Há quase dois mil anos, em Roma Antiga, as diversões mais populares ocorriam dentro do Coliseu. Esta grandiosa arena de espetáculos, cuja estrutura sobreviveu ao tempo e ainda hoje pode ser vista, quase inteira, foi um local de crueldade explicita. Historiadores contam que ali se promovia luta entre gladiadores, martírio de cristãos, execução pública de prisioneiros e desertores, da mesma forma que se protagonizavam caçadas a animais trazidos da África e contendas mortais entre bichos exóticos de espécies diferentes. Centenas de touros, ursos, leões, tigres, cavalos, girafas, rinocerontes, javalis, camelos e crocodilos perderam a vida, barbaramente, nesses eventos registrados em alguns bestiários. Tudo com muito sangue e areia, bem ao gosto da política imperial do pão e circo. O aspecto mais curioso a mover o povo daquele tempo era o inegável grau de sadismo que atraía multidões aos estádios.

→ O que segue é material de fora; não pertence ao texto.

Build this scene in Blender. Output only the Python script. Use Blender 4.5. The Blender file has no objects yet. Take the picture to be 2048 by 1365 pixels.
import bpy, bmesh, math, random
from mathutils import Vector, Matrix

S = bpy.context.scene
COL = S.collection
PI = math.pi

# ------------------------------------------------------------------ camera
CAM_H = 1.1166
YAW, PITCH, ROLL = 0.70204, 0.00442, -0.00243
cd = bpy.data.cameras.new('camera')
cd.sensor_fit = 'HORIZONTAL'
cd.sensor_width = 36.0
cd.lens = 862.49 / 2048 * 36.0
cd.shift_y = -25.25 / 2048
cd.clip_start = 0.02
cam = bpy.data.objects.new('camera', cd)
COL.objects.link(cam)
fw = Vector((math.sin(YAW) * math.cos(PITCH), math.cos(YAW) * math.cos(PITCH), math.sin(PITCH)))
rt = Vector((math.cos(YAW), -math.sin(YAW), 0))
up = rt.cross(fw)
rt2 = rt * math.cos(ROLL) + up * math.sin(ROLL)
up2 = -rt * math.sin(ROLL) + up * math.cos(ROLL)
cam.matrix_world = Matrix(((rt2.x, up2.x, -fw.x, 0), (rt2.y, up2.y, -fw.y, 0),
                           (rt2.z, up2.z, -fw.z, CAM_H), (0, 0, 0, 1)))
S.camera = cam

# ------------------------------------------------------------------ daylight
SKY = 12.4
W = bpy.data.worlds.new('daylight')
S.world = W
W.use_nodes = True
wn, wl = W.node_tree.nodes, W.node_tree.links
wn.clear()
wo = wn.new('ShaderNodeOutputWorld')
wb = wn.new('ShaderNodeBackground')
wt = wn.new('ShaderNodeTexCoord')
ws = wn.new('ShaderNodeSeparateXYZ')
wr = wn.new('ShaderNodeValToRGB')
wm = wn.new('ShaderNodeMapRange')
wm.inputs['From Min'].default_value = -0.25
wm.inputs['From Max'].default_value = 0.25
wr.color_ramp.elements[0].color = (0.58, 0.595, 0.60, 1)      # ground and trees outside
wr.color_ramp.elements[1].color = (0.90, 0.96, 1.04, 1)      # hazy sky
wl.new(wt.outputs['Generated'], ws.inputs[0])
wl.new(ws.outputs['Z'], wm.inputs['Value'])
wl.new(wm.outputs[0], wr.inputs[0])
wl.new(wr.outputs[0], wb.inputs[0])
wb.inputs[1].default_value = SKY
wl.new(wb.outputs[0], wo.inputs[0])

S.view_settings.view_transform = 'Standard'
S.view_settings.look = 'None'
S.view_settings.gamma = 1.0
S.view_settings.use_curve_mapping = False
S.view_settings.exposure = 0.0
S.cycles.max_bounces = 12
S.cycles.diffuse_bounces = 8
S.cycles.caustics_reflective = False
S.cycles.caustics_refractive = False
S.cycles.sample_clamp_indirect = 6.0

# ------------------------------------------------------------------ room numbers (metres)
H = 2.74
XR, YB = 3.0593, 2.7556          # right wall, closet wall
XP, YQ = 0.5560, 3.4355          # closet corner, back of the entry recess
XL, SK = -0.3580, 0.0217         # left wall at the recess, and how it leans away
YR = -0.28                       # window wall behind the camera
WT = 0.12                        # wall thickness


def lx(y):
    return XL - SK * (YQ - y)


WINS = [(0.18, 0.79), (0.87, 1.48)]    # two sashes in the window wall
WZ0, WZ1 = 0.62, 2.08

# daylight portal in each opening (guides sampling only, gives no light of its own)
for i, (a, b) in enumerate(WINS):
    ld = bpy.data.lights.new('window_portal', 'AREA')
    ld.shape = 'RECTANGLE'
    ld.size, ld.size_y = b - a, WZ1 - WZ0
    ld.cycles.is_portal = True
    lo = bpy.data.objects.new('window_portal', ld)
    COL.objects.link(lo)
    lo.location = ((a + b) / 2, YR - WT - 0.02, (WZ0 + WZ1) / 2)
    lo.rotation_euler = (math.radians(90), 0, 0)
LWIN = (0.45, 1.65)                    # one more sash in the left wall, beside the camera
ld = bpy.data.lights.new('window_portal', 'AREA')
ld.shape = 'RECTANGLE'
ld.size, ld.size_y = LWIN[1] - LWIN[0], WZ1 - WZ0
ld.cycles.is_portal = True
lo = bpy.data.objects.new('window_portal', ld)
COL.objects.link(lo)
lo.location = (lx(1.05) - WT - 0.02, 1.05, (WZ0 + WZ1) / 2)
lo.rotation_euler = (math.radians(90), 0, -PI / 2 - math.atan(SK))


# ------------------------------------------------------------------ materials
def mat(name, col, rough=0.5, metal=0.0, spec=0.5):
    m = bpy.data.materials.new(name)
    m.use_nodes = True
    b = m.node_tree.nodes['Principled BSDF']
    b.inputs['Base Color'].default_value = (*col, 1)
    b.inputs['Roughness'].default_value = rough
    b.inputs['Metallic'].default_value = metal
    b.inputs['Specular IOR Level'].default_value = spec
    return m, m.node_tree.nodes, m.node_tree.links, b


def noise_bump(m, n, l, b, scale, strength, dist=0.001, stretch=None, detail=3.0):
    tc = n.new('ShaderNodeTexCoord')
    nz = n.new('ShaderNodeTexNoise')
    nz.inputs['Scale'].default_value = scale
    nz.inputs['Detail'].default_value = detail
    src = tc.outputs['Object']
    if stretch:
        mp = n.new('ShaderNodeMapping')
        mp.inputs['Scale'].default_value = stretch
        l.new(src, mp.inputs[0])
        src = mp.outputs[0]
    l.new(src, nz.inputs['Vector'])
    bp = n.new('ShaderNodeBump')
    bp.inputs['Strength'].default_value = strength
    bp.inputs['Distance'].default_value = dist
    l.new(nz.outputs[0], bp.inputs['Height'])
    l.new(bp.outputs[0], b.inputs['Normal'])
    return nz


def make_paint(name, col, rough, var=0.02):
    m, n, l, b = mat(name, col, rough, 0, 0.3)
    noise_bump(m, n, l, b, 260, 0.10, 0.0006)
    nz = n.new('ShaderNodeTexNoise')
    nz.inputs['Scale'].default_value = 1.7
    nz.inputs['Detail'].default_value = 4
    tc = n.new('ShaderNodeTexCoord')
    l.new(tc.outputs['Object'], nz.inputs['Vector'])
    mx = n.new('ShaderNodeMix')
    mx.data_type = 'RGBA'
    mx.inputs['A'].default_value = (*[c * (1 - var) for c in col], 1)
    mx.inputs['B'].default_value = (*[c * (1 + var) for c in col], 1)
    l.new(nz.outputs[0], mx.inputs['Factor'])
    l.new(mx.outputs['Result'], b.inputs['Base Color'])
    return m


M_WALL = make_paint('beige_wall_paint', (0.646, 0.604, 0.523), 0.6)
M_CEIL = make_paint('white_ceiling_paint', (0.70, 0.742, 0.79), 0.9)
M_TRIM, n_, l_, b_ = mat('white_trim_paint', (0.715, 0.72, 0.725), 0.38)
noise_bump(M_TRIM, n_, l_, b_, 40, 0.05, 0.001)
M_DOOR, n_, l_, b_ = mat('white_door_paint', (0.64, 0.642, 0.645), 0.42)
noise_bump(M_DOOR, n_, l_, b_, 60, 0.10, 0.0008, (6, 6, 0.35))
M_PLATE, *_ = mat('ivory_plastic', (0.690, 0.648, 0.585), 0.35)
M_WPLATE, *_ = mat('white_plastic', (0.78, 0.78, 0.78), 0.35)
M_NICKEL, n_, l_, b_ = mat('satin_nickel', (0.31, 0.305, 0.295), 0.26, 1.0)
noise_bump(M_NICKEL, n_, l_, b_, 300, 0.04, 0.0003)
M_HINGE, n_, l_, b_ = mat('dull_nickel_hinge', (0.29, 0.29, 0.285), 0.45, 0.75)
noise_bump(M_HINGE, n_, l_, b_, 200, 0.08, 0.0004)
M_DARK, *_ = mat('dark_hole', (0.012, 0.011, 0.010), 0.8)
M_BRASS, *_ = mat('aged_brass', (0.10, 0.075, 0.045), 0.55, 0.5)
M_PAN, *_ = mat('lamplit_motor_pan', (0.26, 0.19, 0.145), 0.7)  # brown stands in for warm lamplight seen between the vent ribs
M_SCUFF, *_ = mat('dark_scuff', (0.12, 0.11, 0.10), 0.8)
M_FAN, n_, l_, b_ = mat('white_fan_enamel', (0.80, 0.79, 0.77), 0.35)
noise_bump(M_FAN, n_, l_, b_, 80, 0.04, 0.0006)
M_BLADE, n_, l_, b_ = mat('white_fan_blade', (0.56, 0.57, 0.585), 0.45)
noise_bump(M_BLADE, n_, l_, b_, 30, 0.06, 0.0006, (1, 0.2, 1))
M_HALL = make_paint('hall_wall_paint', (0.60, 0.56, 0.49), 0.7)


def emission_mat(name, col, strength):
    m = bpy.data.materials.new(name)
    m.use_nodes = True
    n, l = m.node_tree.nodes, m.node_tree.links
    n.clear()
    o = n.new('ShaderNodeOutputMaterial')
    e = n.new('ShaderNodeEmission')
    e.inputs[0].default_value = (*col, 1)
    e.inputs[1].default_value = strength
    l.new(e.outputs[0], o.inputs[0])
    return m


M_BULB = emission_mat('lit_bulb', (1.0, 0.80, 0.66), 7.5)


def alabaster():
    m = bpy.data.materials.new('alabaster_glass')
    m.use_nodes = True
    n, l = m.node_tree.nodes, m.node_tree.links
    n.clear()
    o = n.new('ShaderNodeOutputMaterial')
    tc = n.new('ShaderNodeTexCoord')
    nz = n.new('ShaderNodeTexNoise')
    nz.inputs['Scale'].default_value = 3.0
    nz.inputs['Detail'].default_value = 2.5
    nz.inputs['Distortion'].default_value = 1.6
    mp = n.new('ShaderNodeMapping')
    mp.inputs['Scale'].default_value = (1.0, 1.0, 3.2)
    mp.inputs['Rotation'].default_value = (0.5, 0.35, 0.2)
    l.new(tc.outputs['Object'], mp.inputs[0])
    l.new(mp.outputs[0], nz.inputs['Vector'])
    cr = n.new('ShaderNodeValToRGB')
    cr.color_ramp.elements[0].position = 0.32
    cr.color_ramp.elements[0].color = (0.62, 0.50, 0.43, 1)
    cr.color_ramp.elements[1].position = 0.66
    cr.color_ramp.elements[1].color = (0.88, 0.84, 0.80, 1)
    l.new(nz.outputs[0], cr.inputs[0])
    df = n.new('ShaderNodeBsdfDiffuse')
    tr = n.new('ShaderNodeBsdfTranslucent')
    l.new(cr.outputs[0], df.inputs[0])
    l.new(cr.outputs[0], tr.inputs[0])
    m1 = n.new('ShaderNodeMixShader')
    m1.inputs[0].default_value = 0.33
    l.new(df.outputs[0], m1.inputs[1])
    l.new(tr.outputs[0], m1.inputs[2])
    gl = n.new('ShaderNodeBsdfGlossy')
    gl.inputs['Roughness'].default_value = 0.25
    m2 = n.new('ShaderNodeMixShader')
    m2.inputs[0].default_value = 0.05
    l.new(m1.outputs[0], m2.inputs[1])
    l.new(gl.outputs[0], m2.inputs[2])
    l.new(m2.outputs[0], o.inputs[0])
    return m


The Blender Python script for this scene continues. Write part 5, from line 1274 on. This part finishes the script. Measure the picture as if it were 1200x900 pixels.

Os herdeiros das arenas romanas, na atualidade, são os estádios de futebol, sem esquecer das praças de touradas e de rodeios. Não que aconteçam matanças generalizadas nos campos esportivos, até porque as torcidas adversárias costumam ser divididas por setores e cordões de isolamento, com relativa supervisão policial. Coincidência ou não ao estilo de vida dos nossos antepassados europeus, o fato é que em território brasileiro, apenas nas duas últimas décadas, numerosos casos de violência a torcedores foram registrados pelas câmeras de TV, algumas deles com desfechos trágicos. Se ninguém intercedesse, se deixassem o quebra-quebra rolar, se liberassem os rojões, os foguetes lança-chamas ou os enfrentamentos humanos nas arquibancadas, aí sim as estatísticas da violência subiriam ainda mais.
E vem a pergunta que não quer calar: para que construir tantas novas arenas? Talvez porque vivemos na chamada sociedade do espetáculo. Sem querer desqualificar o festejado “padrão Fifa” nos nossos estádios, ouso dizer que São Paulo,por exemplo, é uma cidade que já possuía bons campos de futebol. Recusaram o maior estádio particular do mundo (o Morumbi) para sediar jogos da Copa 2014, puseram abaixo o simpático reduto alviverde (o Palestra Itália) e fizeram pouco caso da mais legítima casa do povo (o Pacaembu), para então construir monstros de ostentação e consumo de dinheiro público como são a Arena Corinthians (que, por justiça, deveria se chamar Estádio Vicente Matheus) e a Arena Palmeiras (que representa a última pá de cal à harmonia arquitetônica que um dia existiu no bairro da Água Branca). E o Rio de Janeiro, então? Foi um crime o que fizeram com o clássico Maracanã de tantas glórias, ao edificarem em seu lugar uma abóbada calorenta, artificial e sem alma.
Volto aos animais vítimas da intolerância humana. Na impossibilidade de se matarem uns aos outros, os torcedores mais fanáticos e alucinados costumam fazer de tudo para hostilizar o time rival, tanto na vitória como na derrota. Quantas vezes já ouvi dos vencedores que, sendo Palmeiras o derrotado, o churrasco com carne de porco rolaria noite afora. Se fosse o Santos a perder o título, uma imensa fritada de peixe era suficiente para a alegria dos campeões. Em Belo Horizonte, por sorte, a conquista da Copa do Brasil fez com que o galo símbolo do Atlético Mineiro se safasse da vingança de seus predadores. Ainda bem que entre nós, por enquanto, não se come raposa, nem urubu e muito menos gavião, caso contrário diversos outros animais mascotes de célebres times estariam com os dias contados.
E assim o mundo segue seu curso, aqui ou acolá, no presente vivido ou no passado relembrado. A simples observação antropológica revela que os homens, quando se juntam em bando, são capazes das mais inusitadas e maldosas ações. Xingam, batem e até matam, fazendo-o por nada, às vezes só por adoração irracional a um clube de futebol. Ora, por que se deve querer todo ano ser campeão? Por que a taça do mundo toda vez precisa ser nossa? Por que há de estar “você na frente, sempre?”. A pensar assim, de modo egoístico, quem mais sofre na pele as conseqüências de tanta insanidade é o próximo, seja um ser humano, seja um animal. Do jeito que as coisas vão o melhor a fazer é esperar o apito final.